A precarização da profissão, que nessa gestão passou a atingir também a área fim da Fundacentro, possui o aspecto de uma política de domínio sobre os trabalhadores. A contratação como “estagiários” de profissionais com graduação concluída para realizar pesquisas, com salários de 1.500 reais com jornada de 30 horas semanais, além de desvalorizar a profissão, estabelece uma categoria de trabalhadores mais vulneráveis. O trabalhador com vínculos e remuneração precária serve, além de tudo, ao melhor exercício de poder e subjugação, como apontamos anteriormente com o desconforto que a direção da Fundacentro e o chefe do RH/CGGC demonstram diante de servidores que questionam as ações e práticas da gestão [5].

Por fim, podemos destacar que no caso de assédio organizacional na Fundacentro a chefia do setor de Recursos Humanos teve um papel bastante ativo e importante. No caso paradigmático da France Télécom esse papel ficou claro o suficiente de modo que o chefe do RH acabou sendo um dos três condenados judicialmente. Portanto, trabalhadores ou pesquisadores do tema devem estar atentos ao papel que desempenha o RH em processos de assédio organizacional relacionados a enxugamentos e reestruturações.

Processos de assédio organizacional como esse que estão submetidos os servidores da Fundacentro, tendem a deixar marcas negativas no tempo. A Comissão Interna de Saúde do Servidor Público (CISSP) já havia reportado no primeiro semestre de 2019 à presidência da Fundacentro, diante do que acontecia, que o processo de enxugamento, principalmente da forma como estava sendo realizado, deixaria um passivo de desmotivação, redução da capacidade de inovação e até mesmo de adoecimentos. Isso foi reportado tendo como base literatura do próprio campo de administração [6].

Os efeitos de uma gestão nociva como a reportada acima, se estendem no tempo.

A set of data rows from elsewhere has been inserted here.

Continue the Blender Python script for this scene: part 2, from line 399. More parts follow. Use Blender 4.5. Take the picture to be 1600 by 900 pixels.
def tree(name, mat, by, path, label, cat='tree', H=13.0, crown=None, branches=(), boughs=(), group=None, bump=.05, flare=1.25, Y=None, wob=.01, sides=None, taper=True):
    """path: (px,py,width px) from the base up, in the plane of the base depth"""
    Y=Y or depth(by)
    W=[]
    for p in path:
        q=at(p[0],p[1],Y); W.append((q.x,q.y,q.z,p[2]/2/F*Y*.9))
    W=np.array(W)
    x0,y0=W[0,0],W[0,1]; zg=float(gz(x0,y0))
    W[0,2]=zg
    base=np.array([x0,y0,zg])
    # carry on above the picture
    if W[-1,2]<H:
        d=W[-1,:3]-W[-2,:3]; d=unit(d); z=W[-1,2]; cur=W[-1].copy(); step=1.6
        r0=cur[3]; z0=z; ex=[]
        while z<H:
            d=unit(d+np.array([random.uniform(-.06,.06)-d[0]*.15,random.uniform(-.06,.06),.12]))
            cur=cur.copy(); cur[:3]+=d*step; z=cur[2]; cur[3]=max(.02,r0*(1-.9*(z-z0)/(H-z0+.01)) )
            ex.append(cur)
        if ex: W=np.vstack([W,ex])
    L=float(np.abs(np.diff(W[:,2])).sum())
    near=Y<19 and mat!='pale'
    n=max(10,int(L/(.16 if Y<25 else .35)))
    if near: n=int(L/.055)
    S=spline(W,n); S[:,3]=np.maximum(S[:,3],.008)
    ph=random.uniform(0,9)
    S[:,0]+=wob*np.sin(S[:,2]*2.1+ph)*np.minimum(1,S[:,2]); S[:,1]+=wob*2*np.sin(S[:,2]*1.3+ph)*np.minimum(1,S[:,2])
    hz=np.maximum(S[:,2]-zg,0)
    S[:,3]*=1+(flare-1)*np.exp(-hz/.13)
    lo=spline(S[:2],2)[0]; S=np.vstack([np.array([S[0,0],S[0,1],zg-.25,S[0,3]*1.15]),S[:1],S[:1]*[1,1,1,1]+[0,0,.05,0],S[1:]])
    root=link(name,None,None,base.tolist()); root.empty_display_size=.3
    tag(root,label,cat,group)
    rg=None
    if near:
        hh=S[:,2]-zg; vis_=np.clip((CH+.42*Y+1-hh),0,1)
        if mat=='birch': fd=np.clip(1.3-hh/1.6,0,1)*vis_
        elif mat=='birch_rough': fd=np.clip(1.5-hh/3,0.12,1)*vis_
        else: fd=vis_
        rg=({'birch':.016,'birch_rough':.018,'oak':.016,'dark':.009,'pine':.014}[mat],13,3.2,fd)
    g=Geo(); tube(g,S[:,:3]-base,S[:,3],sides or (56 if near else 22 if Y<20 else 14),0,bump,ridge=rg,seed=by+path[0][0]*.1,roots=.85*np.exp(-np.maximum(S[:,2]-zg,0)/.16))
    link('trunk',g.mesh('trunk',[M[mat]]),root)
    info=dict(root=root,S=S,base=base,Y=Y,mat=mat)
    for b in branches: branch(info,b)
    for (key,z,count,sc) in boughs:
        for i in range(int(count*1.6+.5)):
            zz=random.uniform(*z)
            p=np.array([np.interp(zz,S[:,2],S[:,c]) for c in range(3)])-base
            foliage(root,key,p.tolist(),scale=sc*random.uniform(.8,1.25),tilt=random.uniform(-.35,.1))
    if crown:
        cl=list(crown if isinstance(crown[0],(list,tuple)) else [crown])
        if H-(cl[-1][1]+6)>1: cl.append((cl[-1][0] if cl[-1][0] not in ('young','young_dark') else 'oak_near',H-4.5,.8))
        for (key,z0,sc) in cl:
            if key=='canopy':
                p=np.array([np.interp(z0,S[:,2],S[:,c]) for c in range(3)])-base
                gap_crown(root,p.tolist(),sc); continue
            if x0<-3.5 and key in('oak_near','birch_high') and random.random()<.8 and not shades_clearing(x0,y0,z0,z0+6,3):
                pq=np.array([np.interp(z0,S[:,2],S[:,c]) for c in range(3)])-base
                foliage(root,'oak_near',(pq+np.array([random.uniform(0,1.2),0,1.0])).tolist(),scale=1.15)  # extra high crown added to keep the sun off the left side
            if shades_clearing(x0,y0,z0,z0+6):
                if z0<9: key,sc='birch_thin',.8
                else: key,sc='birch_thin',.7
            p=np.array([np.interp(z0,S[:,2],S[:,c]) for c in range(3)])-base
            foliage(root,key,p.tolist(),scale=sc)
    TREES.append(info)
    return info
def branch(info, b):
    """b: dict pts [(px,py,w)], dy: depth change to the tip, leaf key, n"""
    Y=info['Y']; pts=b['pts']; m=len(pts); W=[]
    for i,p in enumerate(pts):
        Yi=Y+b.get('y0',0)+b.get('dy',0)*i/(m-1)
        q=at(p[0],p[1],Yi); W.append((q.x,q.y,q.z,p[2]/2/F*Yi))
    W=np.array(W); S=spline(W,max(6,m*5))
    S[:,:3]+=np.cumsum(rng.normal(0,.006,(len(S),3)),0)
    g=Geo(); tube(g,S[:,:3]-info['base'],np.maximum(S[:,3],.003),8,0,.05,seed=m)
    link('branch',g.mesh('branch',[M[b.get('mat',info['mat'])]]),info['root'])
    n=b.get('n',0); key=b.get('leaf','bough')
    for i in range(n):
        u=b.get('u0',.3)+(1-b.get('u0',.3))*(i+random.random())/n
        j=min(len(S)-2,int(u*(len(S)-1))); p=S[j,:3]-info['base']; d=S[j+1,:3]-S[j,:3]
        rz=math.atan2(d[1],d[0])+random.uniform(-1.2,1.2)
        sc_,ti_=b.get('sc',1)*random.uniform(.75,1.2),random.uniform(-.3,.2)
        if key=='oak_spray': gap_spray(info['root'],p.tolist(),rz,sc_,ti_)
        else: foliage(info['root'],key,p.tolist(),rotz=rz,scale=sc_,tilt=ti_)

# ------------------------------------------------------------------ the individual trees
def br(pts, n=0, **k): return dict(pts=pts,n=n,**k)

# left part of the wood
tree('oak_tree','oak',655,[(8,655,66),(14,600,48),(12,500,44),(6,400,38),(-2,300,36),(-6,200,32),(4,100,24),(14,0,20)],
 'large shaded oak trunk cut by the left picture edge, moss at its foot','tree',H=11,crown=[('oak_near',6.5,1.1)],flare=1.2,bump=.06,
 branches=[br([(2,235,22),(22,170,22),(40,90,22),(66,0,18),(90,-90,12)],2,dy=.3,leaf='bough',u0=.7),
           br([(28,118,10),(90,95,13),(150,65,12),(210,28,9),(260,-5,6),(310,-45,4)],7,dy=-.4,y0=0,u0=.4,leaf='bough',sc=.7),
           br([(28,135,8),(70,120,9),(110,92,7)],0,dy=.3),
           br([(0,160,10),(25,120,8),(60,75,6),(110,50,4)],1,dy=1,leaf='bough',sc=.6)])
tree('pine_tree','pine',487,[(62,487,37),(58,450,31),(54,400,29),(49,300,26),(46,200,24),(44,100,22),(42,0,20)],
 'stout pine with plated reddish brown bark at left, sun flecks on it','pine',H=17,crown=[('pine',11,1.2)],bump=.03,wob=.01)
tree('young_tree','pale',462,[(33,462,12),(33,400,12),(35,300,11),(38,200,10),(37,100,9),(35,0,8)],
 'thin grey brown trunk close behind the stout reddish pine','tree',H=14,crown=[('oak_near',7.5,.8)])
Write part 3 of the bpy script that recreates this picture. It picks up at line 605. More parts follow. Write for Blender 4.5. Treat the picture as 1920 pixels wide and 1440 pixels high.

Fragilizam a própria instituição, levando os servidores à insegurança e incerteza sobre como serão tratados ou respeitados no futuro. Levam à desmotivação e ao desengajamento como estratégias de sobrevivência. Tudo isso não é tão simples recuperar. Em suma, políticas de assédio organizacional no serviço público não são apenas nocivas à saúde dos servidores, mas minam a própria qualidade e futuro do serviço público.

* Tecnologista da Fundacentro, doutor em Sociologia Política.

Notas

[1] Ver Anexo 22.

[2] Ver Anexo 23.

[3] SOBOLL, Lis A. P. Assédio Moral/Organizacional: uma análise da organização do trabalho. São Paulo: Casa do Psicólogo, 2008, p. 204.

[4] LIBERATO, LEO V. M. O Assédio Institucional na Fundacentro. Afipea, Nota Técnica 26, 2022. Disponível em: https://afipeasindical.org.br/content/uploads/2022/06/NT_26_Assedio_Institucional_na_Fundacentro.pdf

[5] Como apontado nas partes anteriores deste artigo, o setor de Recursos Humanos recebeu maiores poderes durante a gestão da Fundacentro iniciada em 2019 e passou a ser denominado em certa altura de Coordenação-geral de Gestão Corporativa (CGGC).

[6] Ver Anexo 3.

Ilustram o texto obras de Jean-Hippolyte Flandrin (1809-1864)

Anexos disponíveis aqui.

Leia as partes: 1, 2, 3 e 4.

1 COMENTÁRIO

  1. Uma vez que o texto está dividido em 5 partes, é bom esclarecer aqui que Diego Fernando Ferreira de Oliveira, mencionado também nesta parte, é o chefe do RH da Fundacentro, que ganhou um status de diretoria nessa gestão.

    Também é bom acrescentar que a Portaria da Fundacentro que fala em desconto em folha para quem está no Programa de Gestão e Desempenho, é totalmente ilegal. Não existe previsão para desconto em folha nem no Decreto do Bolsonaro que estabelece a possibilidade de PGD nos órgão federais.

    Por fim, os abusos continuam mesmo após eu ter terminado de escrever esse texto dividido em cinco partes, em dezembro de 2022. Entre eles a perseguição que comento na parte 4, práticas de gestão que deixam os servidores em total insegurança em relação ao PGD e continuidade dos projetos de pesquisa. Isso e o papel da Corregedoria no estabelecimento desse assédio, quem sabe serão tema de um post-scriptum.